There are still people out there striving to their utmost to adhere to journalism’s sacred mission of providing a clear-eyed view of what is actually going on, and there are still newcomers arriving who embrace that mission. They not only struggle to hold up the ceiling in such traditional newsrooms as remain, they are reinventing news gathering via well-sourced blogs and podcasts, as local online news outlets, and as non-profit media entities—many aiming at an investigative and/or explanatory goal. In one bright spot, the Institute for Nonprofit News reported last year that traffic to such sites grew by 43%, and more than 3,000 other outlets published or cited some of their work.

FORGING A FUTURE

Well, that briefly summarizes the scene here in the U.S.A. In other countries, Mexico, Guatemala, Brazil, Russia, Hungary, Saudi Arabia—where good, brave journalists are rapidly becoming a literal endangered species—people must surmount ever higher obstacles to accomplish a job of informing their fellow citizens about truths they need to know. Not necessarily to prosper, but simply to survive.
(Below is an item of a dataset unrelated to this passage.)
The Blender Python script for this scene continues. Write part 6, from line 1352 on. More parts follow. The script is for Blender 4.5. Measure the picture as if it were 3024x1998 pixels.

And I’ll now finish my diatribe from the reporters’ tribe with a plea: Please, please, help these people out. Seek the truth and be willing to pay for it. Pay with your dollars, certainly. Subscribe to reliable outlets, more than one of them. Donate to the non-profit outfits and/or make a bequest, become an active member. But also contribute your time—mostly read, listen and view those venues that demonstrate the cherished values in a modern digital fashion. Also assist by providing your social support. If you find a good story, a good outlet, a useful dialog, share it or its link on your social networks, talk it up with friends and relatives. (Even strangers, though that’s a tad riskier nowadays!) In this manner, perhaps a new future of honest and comprehensive media can be seeded, nurtured and rebuilt.

Because Liz Cheney was dead right about this. If you wish to live in a land of the free, you’ve got to start off by dwelling in a dorm of the informed.